Bu kitabı kadın meselesine dikkat çekmek için yazdım. Ve bu yüzden gelirinin kadınlara, kız çocuklarına gitmesini istiyorum. Onlar için canla başla çalışan kurumlar varken benim de onlara bir faydam olsun istiyorum. Belki şiddet gören kadınlar için belki şartlarından dolayı okuyamayan genç kızlar için… Bazı girişimlerimiz var bu konuda. Kitabı alan bilsin ki bir kadının, bir genç kızın elinden de tutacak. Belki bir ‘Hayat’ da onlar yazacak.

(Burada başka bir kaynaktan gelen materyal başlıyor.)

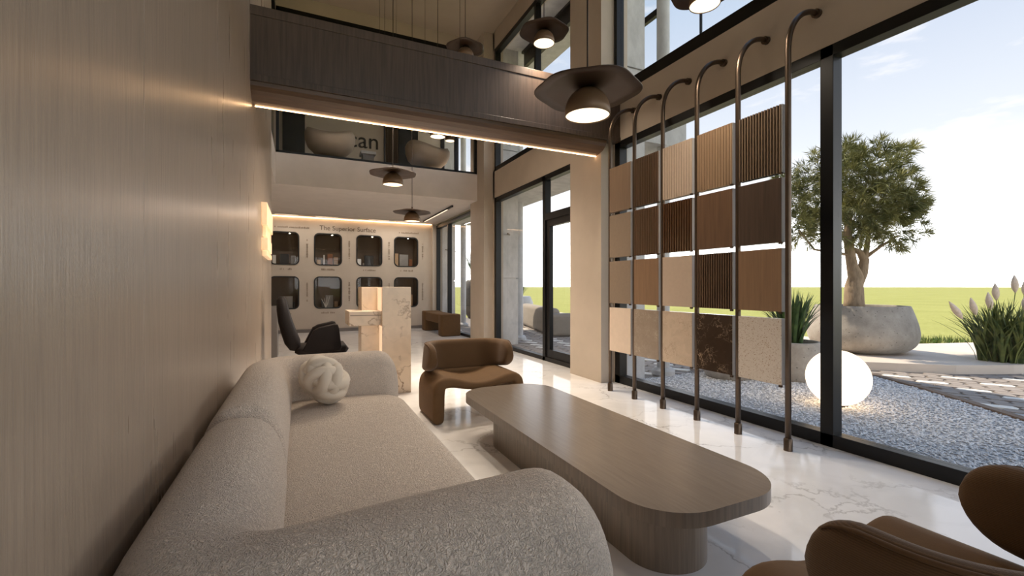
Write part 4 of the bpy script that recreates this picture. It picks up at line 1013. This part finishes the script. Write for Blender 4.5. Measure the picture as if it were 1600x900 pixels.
# outdoor lounge seen through the doorway bay
def rb(a, b, bev=0.06): return bx((a, b), bev=bev, seg=4)
t = thing('outdoor_sofa', 'grey rounded outdoor sofa on the paving beyond the doorway bay', 'sofa', (6.4, 10.7, 0))
fin('seat', rb((6.0, 9.0, 0.0), (6.9, 12.4, 0.40)), 'outsofa', t, angle=50); fin('backrest', rb((5.75, 8.9, 0.0), (6.1, 12.5, 0.70), 0.12), 'outsofa', t, angle=60)
fin('armrest', rb((5.8, 8.7, 0.0), (6.9, 9.02, 0.58), 0.1), 'outsofa', t, angle=60); fin('armrest', rb((5.8, 12.4, 0.0), (6.9, 12.7, 0.58), 0.1), 'outsofa', t, angle=60)
t.location = (6.75, 11.5, 0.0); t.rotation_euler.z = -0.27
def vase(c, prof, mt, label, plabel, bh, n, spread, seed):
    t = thing('planter', label, 'planter', c)
    fin('body', lathe(prof, (c[0], c[1], c[2] + 0.002), 36, cap=False), mt, t, sm=True); fin('base', lathe([(prof[0][0], 0), (0.01, 0.004)], (c[0], c[1], c[2] + 0.003), 24), mt, t)
    zt = prof[-1][1]; p = thing('shrub', plabel, 'plant', (c[0], c[1], c[2] + zt - 0.05))
    fin('soil', lathe([(prof[-1][0] * 0.97, zt - 0.03), (0.01, zt - 0.02)], c, 20), 'soil', t)
    vs, fs = blades((c[0], c[1], c[2] + zt - 0.05), n, bh, spread, 0.012, 0.4, random.Random(seed), 5, r0=0.05)
    rr_ = random.Random(seed)
    for (x, y, z) in vs[::9]:
        if z < c[2] + zt + bh * 0.3: continue
        for k in range(3):
            b0 = len(vs); d_ = Vector((rr_.gauss(0, 1), rr_.gauss(0, 1), rr_.gauss(0.4, 1))).normalized() * 0.12; s2 = d_.orthogonal().normalized() * 0.012
            pass
    pydata('leaves', vs, fs, 'agave', p, kind='stuff')
vase((7.05, 14.35, 0.12), [(0.2, 0), (0.34, 0.12), (0.45, 0.35), (0.45, 0.58), (0.36, 0.78), (0.33, 0.8), (0.30, 0.76)], 'white_pot', 'pale round pot beyond the doorway bay, by the outdoor sofa', 'feathery shrub in the pale round pot outdoors', 0.75, 90, 0.5, 31)
vase((6.34, 17.05, -0.08), [(0.22, 0), (0.37, 0.25), (0.5, 0.72), (0.5, 1.15), (0.35, 1.55), (0.31, 1.6), (0.28, 1.55)], 'dark_pot', 'tall dark vase outside the back-room window', 'spreading branches in the tall dark vase outdoors', 1.7, 110, 0.95, 32)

Takip ettiğin örnek aldığın yazarlar kimlerdir?

Popüler kitap okuyucusu değilim. Okumaya John Steinbeck ile âşık oldum, ne ile savaşacağımı, içimdeki isyanı Duygu Asena ile anladım. Ama hayranlık derseniz… Latife Tekin. Gerçekten büyük hayranıyım. İlk kitabı Sevgili Arsız Ölüm’ü okuduğumda ortaokuldaydım. O masalsı dil beni benden almıştı. Kitabı bitirdiğimde hayata bambaşka bakıyordum. Tereddütsüz söyleyebilirim ki Latife Tekin bu ülkenin en iyi romancısı.

Yeni roman çalışmaları var mı?

Var, kurgusu, konusu netleşti. Yine toplumsal ama bu kez distopik bir roman.